Name: Ernest Hartnell

Rank: Private

Service Number: 202067

Regiment: Somerset Light Infantry

Battalion/Unit number: 2/4 Battalion

Date/year of Birth: c. 1894

Place of Birth: Taunton

Place of Residence: 29 St James Street, Taunton

Date of Death: 30th July 1918

Place of Death: The Somme

Burial/Memorial: Raperie British Cemetery, Villemontoire

Ernest Hartnell was the eleventh of fifteen (or sixteen) children, born to James and Mary Ann Hartnell. Ernest was baptised in St. James Church on 16th June 1894 with three of his siblings. James was the son of Joseph and Elizabeth Hartnell. Jamesí family had lived initially in Taunton but then had moved to London where James and his younger sister Frances were born. Joseph was a bricklayer in the 1861 census, but died at the early age of 28. Elizabeth returned to Somerset and in 1871 was living at 19 St James Street with her three children and a lodger. It must have been a struggle to survive, Elizabeth is described as a laundress and Alfred and James, aged 12 and 10 also worked in the local silk factory. Elizabeth later remarried and became Elizabeth Harris.

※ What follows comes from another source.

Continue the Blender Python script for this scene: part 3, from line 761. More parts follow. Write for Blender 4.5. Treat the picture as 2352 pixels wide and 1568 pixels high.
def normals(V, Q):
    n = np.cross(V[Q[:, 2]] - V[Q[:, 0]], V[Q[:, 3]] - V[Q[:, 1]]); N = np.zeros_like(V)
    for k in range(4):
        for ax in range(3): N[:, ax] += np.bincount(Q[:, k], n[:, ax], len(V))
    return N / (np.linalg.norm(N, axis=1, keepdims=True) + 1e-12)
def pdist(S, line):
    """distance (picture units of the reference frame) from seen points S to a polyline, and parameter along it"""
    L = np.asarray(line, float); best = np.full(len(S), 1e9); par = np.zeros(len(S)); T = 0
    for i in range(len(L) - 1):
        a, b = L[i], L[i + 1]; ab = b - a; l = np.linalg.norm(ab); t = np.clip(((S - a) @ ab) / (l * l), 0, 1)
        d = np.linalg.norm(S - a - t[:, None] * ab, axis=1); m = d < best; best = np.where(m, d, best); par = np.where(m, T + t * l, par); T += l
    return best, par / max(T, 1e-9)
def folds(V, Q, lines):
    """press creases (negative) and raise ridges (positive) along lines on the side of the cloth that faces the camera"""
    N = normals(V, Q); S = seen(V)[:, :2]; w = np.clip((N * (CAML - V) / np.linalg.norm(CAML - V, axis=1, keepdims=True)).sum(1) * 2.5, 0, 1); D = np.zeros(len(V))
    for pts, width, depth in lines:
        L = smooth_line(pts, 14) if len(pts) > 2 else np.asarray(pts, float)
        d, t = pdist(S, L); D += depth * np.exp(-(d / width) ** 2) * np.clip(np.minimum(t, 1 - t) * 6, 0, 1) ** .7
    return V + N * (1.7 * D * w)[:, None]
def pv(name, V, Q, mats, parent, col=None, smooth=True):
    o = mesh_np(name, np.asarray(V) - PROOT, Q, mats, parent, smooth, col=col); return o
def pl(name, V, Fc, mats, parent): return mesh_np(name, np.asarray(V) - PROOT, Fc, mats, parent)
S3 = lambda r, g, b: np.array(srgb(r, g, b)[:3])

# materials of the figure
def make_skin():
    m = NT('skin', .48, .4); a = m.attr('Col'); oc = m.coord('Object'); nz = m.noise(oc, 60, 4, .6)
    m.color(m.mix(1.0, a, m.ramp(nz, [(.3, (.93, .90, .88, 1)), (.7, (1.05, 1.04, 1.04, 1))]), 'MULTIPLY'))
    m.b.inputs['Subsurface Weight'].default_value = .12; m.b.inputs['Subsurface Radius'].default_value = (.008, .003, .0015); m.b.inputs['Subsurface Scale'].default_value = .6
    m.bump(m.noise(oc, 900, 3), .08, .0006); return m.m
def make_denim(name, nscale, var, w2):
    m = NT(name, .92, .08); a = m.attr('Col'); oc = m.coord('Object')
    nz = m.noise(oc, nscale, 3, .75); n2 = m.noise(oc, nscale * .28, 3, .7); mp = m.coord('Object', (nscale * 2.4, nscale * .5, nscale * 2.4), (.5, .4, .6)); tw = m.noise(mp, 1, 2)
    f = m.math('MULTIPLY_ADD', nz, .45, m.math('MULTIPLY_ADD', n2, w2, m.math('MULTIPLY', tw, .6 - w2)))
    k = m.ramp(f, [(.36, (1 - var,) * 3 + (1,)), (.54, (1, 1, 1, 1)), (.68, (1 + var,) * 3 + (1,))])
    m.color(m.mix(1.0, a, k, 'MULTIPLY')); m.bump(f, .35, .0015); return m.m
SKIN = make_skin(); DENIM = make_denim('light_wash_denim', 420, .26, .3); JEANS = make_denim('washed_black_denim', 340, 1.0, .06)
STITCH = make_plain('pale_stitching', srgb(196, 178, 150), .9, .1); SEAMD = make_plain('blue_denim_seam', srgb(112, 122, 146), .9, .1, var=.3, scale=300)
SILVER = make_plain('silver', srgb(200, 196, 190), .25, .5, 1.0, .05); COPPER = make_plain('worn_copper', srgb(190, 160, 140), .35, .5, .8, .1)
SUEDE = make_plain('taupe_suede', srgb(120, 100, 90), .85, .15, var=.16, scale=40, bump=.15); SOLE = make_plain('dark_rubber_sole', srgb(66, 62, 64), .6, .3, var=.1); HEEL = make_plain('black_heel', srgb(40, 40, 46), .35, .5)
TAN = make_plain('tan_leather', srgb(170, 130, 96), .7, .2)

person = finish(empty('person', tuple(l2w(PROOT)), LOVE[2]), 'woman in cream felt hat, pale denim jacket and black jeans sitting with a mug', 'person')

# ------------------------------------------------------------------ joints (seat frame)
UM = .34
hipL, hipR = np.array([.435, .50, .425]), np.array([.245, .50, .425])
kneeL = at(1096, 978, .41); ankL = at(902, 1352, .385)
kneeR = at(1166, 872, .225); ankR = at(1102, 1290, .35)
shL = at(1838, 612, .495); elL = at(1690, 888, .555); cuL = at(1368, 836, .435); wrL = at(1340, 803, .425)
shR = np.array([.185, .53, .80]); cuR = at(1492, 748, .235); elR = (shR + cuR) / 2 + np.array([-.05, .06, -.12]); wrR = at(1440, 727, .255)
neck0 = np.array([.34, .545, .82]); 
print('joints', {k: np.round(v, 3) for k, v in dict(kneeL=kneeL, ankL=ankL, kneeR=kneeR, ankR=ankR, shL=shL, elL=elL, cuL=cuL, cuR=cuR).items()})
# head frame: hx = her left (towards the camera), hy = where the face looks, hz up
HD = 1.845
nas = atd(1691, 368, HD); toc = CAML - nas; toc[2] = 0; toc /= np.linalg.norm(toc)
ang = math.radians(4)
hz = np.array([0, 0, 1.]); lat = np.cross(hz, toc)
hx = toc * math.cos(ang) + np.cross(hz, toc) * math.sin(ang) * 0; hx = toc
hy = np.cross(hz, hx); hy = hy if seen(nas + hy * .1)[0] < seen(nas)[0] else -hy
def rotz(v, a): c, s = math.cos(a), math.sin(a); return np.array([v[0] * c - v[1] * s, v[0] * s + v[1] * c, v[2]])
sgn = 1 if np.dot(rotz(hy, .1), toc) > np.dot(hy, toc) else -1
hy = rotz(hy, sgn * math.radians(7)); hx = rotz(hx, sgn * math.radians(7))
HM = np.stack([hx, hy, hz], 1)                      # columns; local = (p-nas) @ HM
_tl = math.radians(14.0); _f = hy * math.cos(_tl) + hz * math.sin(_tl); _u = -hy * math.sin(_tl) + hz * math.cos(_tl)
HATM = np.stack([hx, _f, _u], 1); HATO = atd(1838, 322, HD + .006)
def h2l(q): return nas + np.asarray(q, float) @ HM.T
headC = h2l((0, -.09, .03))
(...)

James married Mary Ann and continued to live in the St James Street area at various addresses including Denmark Place and lastly in the 1911 census are at 29 St James Street, a house with 9 rooms. In addition to his seven younger children, his mother and two septuagenarian boarders lived in the household. In 1891 and 1894 James was described as a brewers drayman, but by 1911 he was a coal merchant, with two of his sons working with him.

In the 1911 census Ernest was 17 and working for a local grocer as an errand boy.

When war was declared Ernestís older brother joined the Royal Field Artillery and served out in France from June 1915. Ernest must have joined later as he had no 1914 or 1915 star on his medal card. He enlisted in the Somerset Light Infantry and had two years active service in France before being killed in action on the Somme in July 1918.

The 2/4th Battalion of which he was a part was based in India until September 1917 when they were sent to Egypt and then on 1st June 1918 landed at Marseille en route for the Western Front , where on 30th June they were attached to the 34th Division as a Pioneer Battalion.

Ernest is buried at the Rapiere British Cemetery at Villemontoire, one of nine Somerset Light Infantrymen who died between 29th and 31st July. Villemontoire is connected entirely with the victorious advance of the 15th (Scottish) and 34th Divisions, under French leadership, in the period from the 23rd July to the 2nd August 1918. At this stage we do not know the circumstances of his death.